- **Data provided**
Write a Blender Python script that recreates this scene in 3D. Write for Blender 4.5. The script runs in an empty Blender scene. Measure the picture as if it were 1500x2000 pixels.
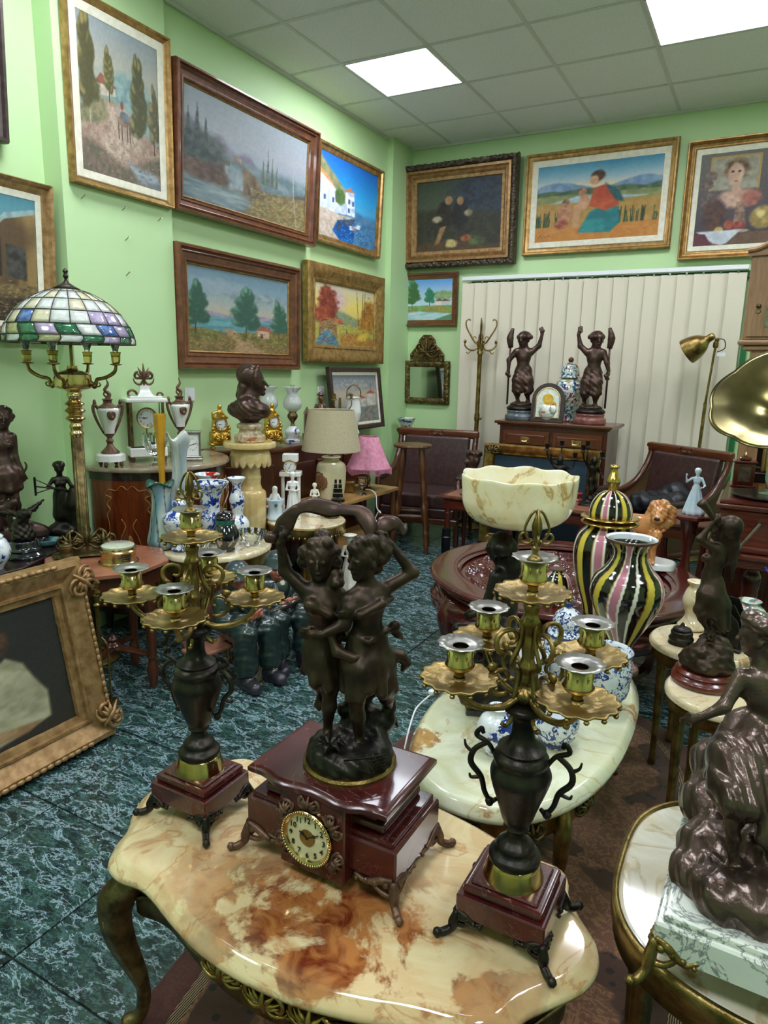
import bpy, bmesh, math, random
import numpy as np
from mathutils import Vector, Matrix
PI = math.pi
rnd = random.Random(7)
SC = bpy.context.scene
COL = SC.collection

# ------------------------------------------------------------------ camera
CAM_H = 1.475
PITCH, ROLL, YAW = .20905, .02151, .49776
FPX = 1344.95
def _cam():
    f0 = Vector((-math.sin(YAW), math.cos(YAW), 0)); r0 = Vector((math.cos(YAW), math.sin(YAW), 0)); up = Vector((0, 0, 1))
    fw = f0*math.cos(PITCH) - up*math.sin(PITCH); u = up*math.cos(PITCH) + f0*math.sin(PITCH)
    r = r0*math.cos(ROLL) + u*math.sin(ROLL); u2 = u*math.cos(ROLL) - r0*math.sin(ROLL)
    cd = bpy.data.cameras.new('camera'); cd.sensor_fit = 'HORIZONTAL'; cd.sensor_width = 36; cd.lens = 36*FPX/1500
    cd.clip_start = .05; cd.clip_end = 60
    co = bpy.data.objects.new('camera', cd); COL.objects.link(co)
    m = Matrix.Identity(4)
    for i in range(3):
        m[i][0] = r[i]; m[i][1] = u2[i]; m[i][2] = -fw[i]
    m[2][3] = CAM_H
    co.matrix_world = m; SC.camera = co
_cam()
# ------------------------------------------------------------------ world, exposure
w = bpy.data.worlds.new('world'); SC.world = w; w.use_nodes = True
w.node_tree.nodes['Background'].inputs[0].default_value = (.55, .7, .9, 1)
w.node_tree.nodes['Background'].inputs[1].default_value = .05
SC.view_settings.view_transform = 'Standard'; SC.view_settings.look = 'None'
SC.view_settings.exposure = 1.35; SC.view_settings.gamma = 1; SC.view_settings.use_curve_mapping = False
PANEL_STRENGTH = 11.0

# ------------------------------------------------------------------ colour
def lin(h):
    h = h.lstrip('#'); o = []
    for i in (0, 2, 4):
        c = int(h[i:i+2], 16)/255
        o.append(c/12.92 if c <= .04045 else ((c+.055)/1.055)**2.4)
    return tuple(o)
def lin4(h): return lin(h) + (1,)

# ------------------------------------------------------------------ geometry
class G:
    """vertices (n,3), faces, optional vertex colours"""
    def __init__(s, v=None, f=None, c=None):
        s.v = np.zeros((0, 3)) if v is None else np.asarray(v, float).reshape(-1, 3); s.f = [] if f is None else list(f); s.c = c
    def __add__(s, o):
        n = len(s.v); c = None
        if s.c is not None or o.c is not None:
            a = s.c if s.c is not None else np.ones((len(s.v), 3)); b = o.c if o.c is not None else np.ones((len(o.v), 3))
            c = np.vstack([a, b])
        return G(np.vstack([s.v, o.v]), s.f + [tuple(i+n for i in q) for q in o.f], c)
    def mv(s, x=0, y=0, z=0): return G(s.v + np.array([x, y, z]), s.f, s.c)
    def sc(s, x, y=None, z=None):
        if y is None: y = z = x
        g = G(s.v*np.array([x, y, z]), s.f, s.c)
        if x*y*z < 0: g.f = [tuple(reversed(q)) for q in g.f]
        return g
    def rot(s, ax, a):
        m = np.array(Matrix.Rotation(a, 3, ax)); return G(s.v @ m.T, s.f, s.c)
    def tint(s, fn): s.c = fn(s.v); return s
    def warp(s, fn): return G(fn(s.v), s.f, s.c)
def cat(l):
    """join a list of G in one go"""
    vs = []; fs = []; n = 0; cs = []; anyc = any(g.c is not None for g in l)
    for g in l:
        vs.append(g.v); fs += [tuple(i+n for i in q) for q in g.f]; n += len(g.v)
        if anyc: cs.append(g.c if g.c is not None else np.ones((len(g.v), 3)))
    return G(np.vstack(vs), fs, np.vstack(cs) if anyc else None)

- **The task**
Only lines belong in the copy: transcribe those from the start of the data through the line that contains "COL = SC.collection", and skip the pictures.

- **Complete answer**
Write a Blender Python script that recreates this scene in 3D. Write for Blender 4.5. The script runs in an empty Blender scene. Measure the picture as if it were 1500x2000 pixels.
import bpy, bmesh, math, random
import numpy as np
from mathutils import Vector, Matrix
PI = math.pi
rnd = random.Random(7)
SC = bpy.context.scene
COL = SC.collection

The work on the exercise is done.